▸ **Requirements**:
Type out the complete listing below word for word, without its pictures.
### Raw data
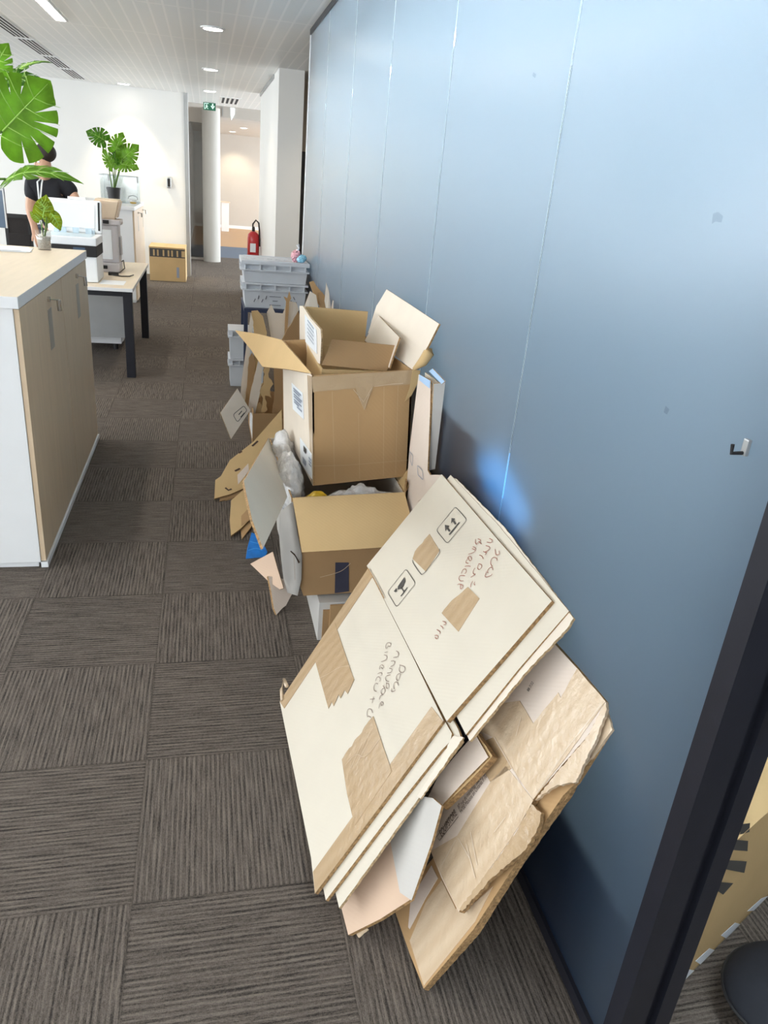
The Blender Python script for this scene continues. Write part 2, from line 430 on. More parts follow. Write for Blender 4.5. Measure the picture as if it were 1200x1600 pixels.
def text_between(name, s, a, b, up, m, parent, height=None):
    """lettering stretched from point a to point b, standing towards up"""
    bm = text_bm(s, 1.0)
    x1 = max(v.co.x for v in bm.verts); x0 = min(v.co.x for v in bm.verts)
    a, b = Vector(a), Vector(b); k = (b-a).length/(x1-x0); X = (b-a).normalized(); Y = Vector(up); Y = (Y-X*Y.dot(X)).normalized()
    ky = (height/0.72) if height else k
    for v in bm.verts: v.co = a + X*((v.co.x-x0)*k) + Y*(v.co.y*ky)
    return obj(name, bm, m, parent)
def skin_mesh(verts, edges, radii, sub=2):
    me = bpy.data.meshes.new('skin'); me.from_pydata([tuple(v) for v in verts], edges, [])
    o = bpy.data.objects.new('skin', me); COL.objects.link(o)
    md = o.modifiers.new('s', 'SKIN'); md.use_smooth_shade = True
    for i, r in enumerate(radii):
        rr = r if isinstance(r, tuple) else (r, r)
        me.skin_vertices[0].data[i].radius = rr
    me.skin_vertices[0].data[0].use_root = True
    s = o.modifiers.new('d', 'SUBSURF'); s.levels = sub; s.render_levels = sub
    dg = bpy.context.evaluated_depsgraph_get(); dg.update()
    m2 = bpy.data.meshes.new_from_object(o.evaluated_get(dg))
    bm = bmesh.new(); bm.from_mesh(m2)
    bpy.data.objects.remove(o); bpy.data.meshes.remove(me); bpy.data.meshes.remove(m2)
    return bm
def add_ball(bm, c, r, seg=24, rings=14):
    g = bmesh.ops.create_uvsphere(bm, u_segments=seg, v_segments=rings, radius=1.0)
    for v in g['verts']: v.co = Vector((v.co.x*r[0], v.co.y*r[1], v.co.z*r[2])) + Vector(c)
    return g['verts']

# ================================================================== THE SETTING
struct('floor', box((-7, -3, -0.1), (5, 16.8, 0)), m_carpet)
struct('floor_passage', box((-7, 16.8, -0.1), (5, 19.4, 0)), m_bluefloor)
struct('floor_far_room', box((-7, 19.4, -0.1), (5, 26.1, 0)), m_woodfloor)
struct('ceiling', box((-7, -3, 2.7), (5, 15.15, 2.8)), m_ceil)
struct('ceiling_passage', box((-7, 15.15, 3.3), (5, 17.5, 3.4)), m_greywall)
struct('ceiling_far_room', box((-7, 17.9, 2.7), (5, 26.1, 2.8)), m_greywall)
struct('wall_bulkhead', box((-7, 17.5, 2.66), (5, 17.9, 3.4)), m_greywall)
struct('wall_ceiling_step', box((-7, 15.15, 2.7), (5, 15.25, 3.4)), m_greywall)
struct('wall_far', box((-7, 26.1, 0), (5, 26.2, 2.8)), m_greywall)
struct('baseboard_far', box((-7, 26.07, 0), (5, 26.1, 0.09)), m_white)
struct('wall_back', box((-7, 13.4, 0), (-0.315, 13.6, 2.7)), m_paint)
struct('trim_1', box((-0.315, 13.38, 0), (-0.255, 13.66, 2.7)), m_alu)
# tinted glazing beyond the end of the white wall
w1 = struct('window_1', boxes(((-0.36, 16.1, 2.45), (-0.02, 16.2, 2.7)), ((-0.36, 16.1, 0), (-0.30, 16.2, 2.45)), ((-0.30, 16.1, 0), (-0.02, 16.2, 0.04))), m_greywall)
obj('window_pane', box((-0.30, 16.14, 0.04), (-0.02, 16.16, 2.45)), clear('tinted pane', (0.34, 0.34, 0.33), 0.08, 0.12), w1)
struct('wall_passage_left', box((-0.42, 13.66, 0), (-0.36, 26.1, 2.7)), m_greywall)
struct('trim_2', lathe((0.11, 15.95, 0), [(0.165, 0), (0.165, 2.7)], 32), m_column)
# white wall block at the right of the corridor
struct('wall_block', box((0.77, 9.13, 0), (1.04, 12.1, 2.7)), m_paint)
struct('trim_3', box((0.755, 9.75, 2.66), (0.77, 12.1, 2.70)), m_alu)
struct('wall_lobby', boxes(((1.04, 9.9, 1.99), (5, 10.0, 2.7)), ((2.1, 9.9, 0), (5, 10.0, 1.99))), m_beige)
d1 = struct('door_1', boxes(((1.04, 9.87, 1.95), (2.1, 9.92, 1.99)), ((2.05, 9.87, 0), (2.1, 9.92, 1.95))), m_beige)
obj('door_leaf', box((1.05, 9.92, 0.01), (2.05, 9.96, 1.95)), m_darkdoor, d1)
struct('wall_divider', box((0.83, 6.72, 0), (5, 6.78, 2.7)), m_paint)
struct('wall_side_room_end', box((0.85, 6.68, 0), (3.2, 6.72, 2.7)), m_sidewall)
# walls with the window bands that light the place (behind and left of the camera, and in the side room)
def window_wall(name, a, b, lo, hi, axis, m):
    return struct(name, boxes((a, (b[0], b[1], lo)), ((a[0], a[1], hi), b)), m)
window_wall('wall_left', (-7.1, -3, 0), (-7, 13.4, 2.7), 0.9, 2.6, 1, m_paint)
struct('window_2', boxes(*[((-7.08, y, 0.9), (-7.02, y+0.06, 2.6)) for y in (-3, -0.3, 2.4, 5.1, 7.8, 10.5, 13.3)]), m_alu)
struct('wall_behind', boxes(((-7, -3.1, 0), (-1.6, -3, 0.9)), ((-7, -3.1, 2.6), (-1.6, -3, 2.7)), ((-1.6, -3.1, 0), (5, -3, 2.7))), m_paint)
struct('wall_near_right', box((0.79, -3, 0), (0.9, -0.35, 2.7)), m_paint)
struct('window_3', boxes(*[((x, -3.08, 0.9), (x+0.06, -3.02, 2.6)) for x in (-7, -5.2, -3.4, -1.66)]), m_alu)
struct('wall_side_room', boxes(((3.2, -3, 0), (3.3, 6.68, 2.7)), ((5, 6.76, 0), (5.1, 9.9, 2.7))), m_sidewall)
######
▸ **Task answer**:
The Blender Python script for this scene continues. Write part 2, from line 430 on. More parts follow. Write for Blender 4.5. Measure the picture as if it were 1200x1600 pixels.
def text_between(name, s, a, b, up, m, parent, height=None):
    """lettering stretched from point a to point b, standing towards up"""
    bm = text_bm(s, 1.0)
    x1 = max(v.co.x for v in bm.verts); x0 = min(v.co.x for v in bm.verts)
    a, b = Vector(a), Vector(b); k = (b-a).length/(x1-x0); X = (b-a).normalized(); Y = Vector(up); Y = (Y-X*Y.dot(X)).normalized()
    ky = (height/0.72) if height else k
    for v in bm.verts: v.co = a + X*((v.co.x-x0)*k) + Y*(v.co.y*ky)
    return obj(name, bm, m, parent)
def skin_mesh(verts, edges, radii, sub=2):
    me = bpy.data.meshes.new('skin'); me.from_pydata([tuple(v) for v in verts], edges, [])
    o = bpy.data.objects.new('skin', me); COL.objects.link(o)
    md = o.modifiers.new('s', 'SKIN'); md.use_smooth_shade = True
    for i, r in enumerate(radii):
        rr = r if isinstance(r, tuple) else (r, r)
        me.skin_vertices[0].data[i].radius = rr
    me.skin_vertices[0].data[0].use_root = True
    s = o.modifiers.new('d', 'SUBSURF'); s.levels = sub; s.render_levels = sub
    dg = bpy.context.evaluated_depsgraph_get(); dg.update()
    m2 = bpy.data.meshes.new_from_object(o.evaluated_get(dg))
    bm = bmesh.new(); bm.from_mesh(m2)
    bpy.data.objects.remove(o); bpy.data.meshes.remove(me); bpy.data.meshes.remove(m2)
    return bm
def add_ball(bm, c, r, seg=24, rings=14):
    g = bmesh.ops.create_uvsphere(bm, u_segments=seg, v_segments=rings, radius=1.0)
    for v in g['verts']: v.co = Vector((v.co.x*r[0], v.co.y*r[1], v.co.z*r[2])) + Vector(c)
    return g['verts']

# ================================================================== THE SETTING
struct('floor', box((-7, -3, -0.1), (5, 16.8, 0)), m_carpet)
struct('floor_passage', box((-7, 16.8, -0.1), (5, 19.4, 0)), m_bluefloor)
struct('floor_far_room', box((-7, 19.4, -0.1), (5, 26.1, 0)), m_woodfloor)
struct('ceiling', box((-7, -3, 2.7), (5, 15.15, 2.8)), m_ceil)
struct('ceiling_passage', box((-7, 15.15, 3.3), (5, 17.5, 3.4)), m_greywall)
struct('ceiling_far_room', box((-7, 17.9, 2.7), (5, 26.1, 2.8)), m_greywall)
struct('wall_bulkhead', box((-7, 17.5, 2.66), (5, 17.9, 3.4)), m_greywall)
struct('wall_ceiling_step', box((-7, 15.15, 2.7), (5, 15.25, 3.4)), m_greywall)
struct('wall_far', box((-7, 26.1, 0), (5, 26.2, 2.8)), m_greywall)
struct('baseboard_far', box((-7, 26.07, 0), (5, 26.1, 0.09)), m_white)
struct('wall_back', box((-7, 13.4, 0), (-0.315, 13.6, 2.7)), m_paint)
struct('trim_1', box((-0.315, 13.38, 0), (-0.255, 13.66, 2.7)), m_alu)
# tinted glazing beyond the end of the white wall
w1 = struct('window_1', boxes(((-0.36, 16.1, 2.45), (-0.02, 16.2, 2.7)), ((-0.36, 16.1, 0), (-0.30, 16.2, 2.45)), ((-0.30, 16.1, 0), (-0.02, 16.2, 0.04))), m_greywall)
obj('window_pane', box((-0.30, 16.14, 0.04), (-0.02, 16.16, 2.45)), clear('tinted pane', (0.34, 0.34, 0.33), 0.08, 0.12), w1)
struct('wall_passage_left', box((-0.42, 13.66, 0), (-0.36, 26.1, 2.7)), m_greywall)
struct('trim_2', lathe((0.11, 15.95, 0), [(0.165, 0), (0.165, 2.7)], 32), m_column)
# white wall block at the right of the corridor
struct('wall_block', box((0.77, 9.13, 0), (1.04, 12.1, 2.7)), m_paint)
struct('trim_3', box((0.755, 9.75, 2.66), (0.77, 12.1, 2.70)), m_alu)
struct('wall_lobby', boxes(((1.04, 9.9, 1.99), (5, 10.0, 2.7)), ((2.1, 9.9, 0), (5, 10.0, 1.99))), m_beige)
d1 = struct('door_1', boxes(((1.04, 9.87, 1.95), (2.1, 9.92, 1.99)), ((2.05, 9.87, 0), (2.1, 9.92, 1.95))), m_beige)
obj('door_leaf', box((1.05, 9.92, 0.01), (2.05, 9.96, 1.95)), m_darkdoor, d1)
struct('wall_divider', box((0.83, 6.72, 0), (5, 6.78, 2.7)), m_paint)
struct('wall_side_room_end', box((0.85, 6.68, 0), (3.2, 6.72, 2.7)), m_sidewall)
# walls with the window bands that light the place (behind and left of the camera, and in the side room)
def window_wall(name, a, b, lo, hi, axis, m):
    return struct(name, boxes((a, (b[0], b[1], lo)), ((a[0], a[1], hi), b)), m)
window_wall('wall_left', (-7.1, -3, 0), (-7, 13.4, 2.7), 0.9, 2.6, 1, m_paint)
struct('window_2', boxes(*[((-7.08, y, 0.9), (-7.02, y+0.06, 2.6)) for y in (-3, -0.3, 2.4, 5.1, 7.8, 10.5, 13.3)]), m_alu)
struct('wall_behind', boxes(((-7, -3.1, 0), (-1.6, -3, 0.9)), ((-7, -3.1, 2.6), (-1.6, -3, 2.7)), ((-1.6, -3.1, 0), (5, -3, 2.7))), m_paint)
struct('wall_near_right', box((0.79, -3, 0), (0.9, -0.35, 2.7)), m_paint)
struct('window_3', boxes(*[((x, -3.08, 0.9), (x+0.06, -3.02, 2.6)) for x in (-7, -5.2, -3.4, -1.66)]), m_alu)
struct('wall_side_room', boxes(((3.2, -3, 0), (3.3, 6.68, 2.7)), ((5, 6.76, 0), (5.1, 9.9, 2.7))), m_sidewall)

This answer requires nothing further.